For once I wasn’t looking for the geographic center of something, as problematic as that could be given various definitions. Not in Michigan. And for the record, the town of St. Louis claimed to be the “middle of the mitten.” Even so, this moves to a spot a few miles north-northwest of Cadillac taking the Upper Peninsula into account. However, that was beside the point. Instead I came across two Michigan place names while searching for completely different things. Their similarities deserved closer scrutiny.
Center Line
Actually I started by investigating Warren, Michigan and I noticed a hole. A big one. A nice rectangle formed right in the middle of it (map). Naturally I drilled down and discovered the town of Center Line. The much larger city of Warren completely surrounded it. Center Line described itself as “a small close-knit community of 8,257 residents… nestled inside the state’s 3rd largest city”
Warren and Center Line both began as villages in a rural corner of Macomb County. Then Center Line incorporated, becoming a city in 1936. Warren also started growing rapidly around that same time. Warren Township minus Center Line incorporated as a city in 1957. It simply exploded in population to the point that it completely overshadowed Center Line over the next couple of decades.
I also wondered about the name. There didn’t seem to be any line and it certainly didn’t seem to be the center of anything other than the city of Warren itself, which it predated anyway. The town’s website mentioned “several theories” which also meant that nobody really knew the answer. The most plausible explanation seemed to be,
“There were three Indian trails leading from the fort at Detroit to other trading posts in the northern wilderness. The first was the river trail which followed the river and ended at Port Huron; the second was the Saginaw trail and ended at Mackinaw at the Straits of Mackinaw. Through the center of the two trails, the Indians had beaten a trail which followed the ‘center line’ [as observed] by the French.”
The trail became Sherwood Avenue (map).
Michigan Center
Later I also discovered Michigan Center. Center Line and Michigan Center fell nowhere near each other. A good 85 miles (140 kilometres) separated them. Nonetheless finding a second Center in Michigan excited me. It doesn’t take much to get me going.
The name derived from the Michigan Meridian. Benjamin Hough surveyed the meridian in 1815, marking 84° 21′ 53″ west longitude. Settlers then moved into the area and platted Michigan Center a few years later in 1837. However, the meridian didn’t pass directly through Michigan Center.
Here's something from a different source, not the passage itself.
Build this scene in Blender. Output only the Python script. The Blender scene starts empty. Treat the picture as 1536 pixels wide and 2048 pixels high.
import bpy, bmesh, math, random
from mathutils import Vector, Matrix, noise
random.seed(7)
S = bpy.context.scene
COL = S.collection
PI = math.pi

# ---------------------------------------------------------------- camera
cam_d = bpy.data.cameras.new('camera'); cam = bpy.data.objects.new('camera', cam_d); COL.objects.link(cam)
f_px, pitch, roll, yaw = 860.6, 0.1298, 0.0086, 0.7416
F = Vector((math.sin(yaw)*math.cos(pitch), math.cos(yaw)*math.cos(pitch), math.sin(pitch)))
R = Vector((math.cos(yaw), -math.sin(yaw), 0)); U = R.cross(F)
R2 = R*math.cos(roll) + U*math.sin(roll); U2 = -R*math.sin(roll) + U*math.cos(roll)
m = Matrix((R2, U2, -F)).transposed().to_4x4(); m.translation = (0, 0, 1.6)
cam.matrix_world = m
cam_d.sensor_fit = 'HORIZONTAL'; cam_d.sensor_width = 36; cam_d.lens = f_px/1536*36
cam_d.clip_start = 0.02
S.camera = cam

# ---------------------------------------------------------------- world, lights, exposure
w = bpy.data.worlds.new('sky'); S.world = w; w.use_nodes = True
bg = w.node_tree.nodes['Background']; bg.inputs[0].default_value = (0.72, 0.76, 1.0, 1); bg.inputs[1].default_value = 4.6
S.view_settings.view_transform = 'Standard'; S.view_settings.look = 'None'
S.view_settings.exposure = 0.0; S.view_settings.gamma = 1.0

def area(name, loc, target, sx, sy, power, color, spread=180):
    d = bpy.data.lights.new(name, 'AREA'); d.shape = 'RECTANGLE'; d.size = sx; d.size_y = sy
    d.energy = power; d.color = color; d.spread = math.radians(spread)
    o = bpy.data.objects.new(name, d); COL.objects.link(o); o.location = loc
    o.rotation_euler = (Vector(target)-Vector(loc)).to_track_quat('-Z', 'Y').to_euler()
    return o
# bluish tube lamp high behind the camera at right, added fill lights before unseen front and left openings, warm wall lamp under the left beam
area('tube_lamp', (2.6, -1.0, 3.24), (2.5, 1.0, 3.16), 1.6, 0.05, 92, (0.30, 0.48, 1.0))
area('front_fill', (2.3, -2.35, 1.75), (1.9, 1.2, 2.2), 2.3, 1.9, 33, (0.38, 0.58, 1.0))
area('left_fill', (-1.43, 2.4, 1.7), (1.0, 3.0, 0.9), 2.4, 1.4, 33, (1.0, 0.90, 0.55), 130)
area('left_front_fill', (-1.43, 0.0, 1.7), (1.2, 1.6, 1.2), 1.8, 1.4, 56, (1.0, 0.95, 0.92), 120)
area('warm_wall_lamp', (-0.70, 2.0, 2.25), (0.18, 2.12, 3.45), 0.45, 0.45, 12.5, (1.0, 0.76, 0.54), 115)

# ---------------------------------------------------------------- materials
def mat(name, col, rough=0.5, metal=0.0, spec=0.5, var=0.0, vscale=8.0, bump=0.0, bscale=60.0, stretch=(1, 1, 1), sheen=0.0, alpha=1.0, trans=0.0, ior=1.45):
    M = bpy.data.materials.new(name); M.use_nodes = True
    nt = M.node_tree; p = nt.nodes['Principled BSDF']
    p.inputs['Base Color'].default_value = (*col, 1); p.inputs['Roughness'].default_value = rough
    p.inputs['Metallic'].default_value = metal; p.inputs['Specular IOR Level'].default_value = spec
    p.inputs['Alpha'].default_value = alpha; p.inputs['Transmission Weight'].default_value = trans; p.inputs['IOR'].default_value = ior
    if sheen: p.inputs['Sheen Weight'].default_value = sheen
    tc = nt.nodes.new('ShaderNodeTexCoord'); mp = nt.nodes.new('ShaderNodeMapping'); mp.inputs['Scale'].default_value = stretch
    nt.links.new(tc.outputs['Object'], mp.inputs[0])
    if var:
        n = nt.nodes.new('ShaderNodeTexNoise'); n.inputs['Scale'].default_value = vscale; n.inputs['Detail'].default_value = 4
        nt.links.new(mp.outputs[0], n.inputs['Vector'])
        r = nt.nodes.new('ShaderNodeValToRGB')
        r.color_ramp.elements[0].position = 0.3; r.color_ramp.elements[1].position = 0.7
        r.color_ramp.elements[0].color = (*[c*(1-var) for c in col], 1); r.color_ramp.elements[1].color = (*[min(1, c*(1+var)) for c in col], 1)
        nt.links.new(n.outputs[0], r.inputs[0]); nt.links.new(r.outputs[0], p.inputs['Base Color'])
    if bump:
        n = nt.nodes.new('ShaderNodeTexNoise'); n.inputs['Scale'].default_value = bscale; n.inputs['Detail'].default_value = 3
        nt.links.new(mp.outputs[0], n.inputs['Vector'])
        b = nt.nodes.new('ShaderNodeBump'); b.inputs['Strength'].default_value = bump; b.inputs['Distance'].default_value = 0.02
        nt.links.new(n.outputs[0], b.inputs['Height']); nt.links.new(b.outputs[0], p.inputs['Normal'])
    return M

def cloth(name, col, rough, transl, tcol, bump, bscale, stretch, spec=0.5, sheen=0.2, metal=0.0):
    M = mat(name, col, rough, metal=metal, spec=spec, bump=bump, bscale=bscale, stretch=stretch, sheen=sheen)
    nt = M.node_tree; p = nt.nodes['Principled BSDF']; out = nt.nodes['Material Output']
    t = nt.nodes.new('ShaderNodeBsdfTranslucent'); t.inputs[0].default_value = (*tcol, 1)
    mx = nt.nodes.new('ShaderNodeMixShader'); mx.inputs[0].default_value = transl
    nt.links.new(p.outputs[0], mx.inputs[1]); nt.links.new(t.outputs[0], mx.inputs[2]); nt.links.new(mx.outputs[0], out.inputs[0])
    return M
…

I measured it. The meridian ran between Michigan Center and the neighboring town of Jackson. I guess they figured it was close enough. Who would really know? Seriously.
Fort Defiance
Then I went down a little tangent. I wondered why Hough followed such an odd longitude when he surveyed the Michigan Meridian. The line actually pointed farther south into a neighboring state. There stood Fort Defiance at the confluence of the Auglaize and Maumee Rivers (map). A town called Defiance, Ohio later grew up there.
General “Mad” Anthony Wayne built Fort Defiance in 1794.
“Following the Battle of Fallen Timbers, Wayne utilized Fort Defiance as his base of operations. He ordered the destruction of all American Indian villages and crops within a fifty-mile radius of the fort… Until the War of 1812, Fort Defiance served as one of America’s western-most outposts in the Ohio Country and helped protect local citizens from American Indian attacks…”
Fort Defiance also figured in the 1807 Treaty of Detroit. The United States negotiated the treaty with several Native American tribes, namely the Chippewa, Ottawa, Potawatomi and Wyandot. Land to the east of a line drawn due north of Fort Defiance came under American control. That’s why Hough needed to survey that line. It served briefly as an international boundary.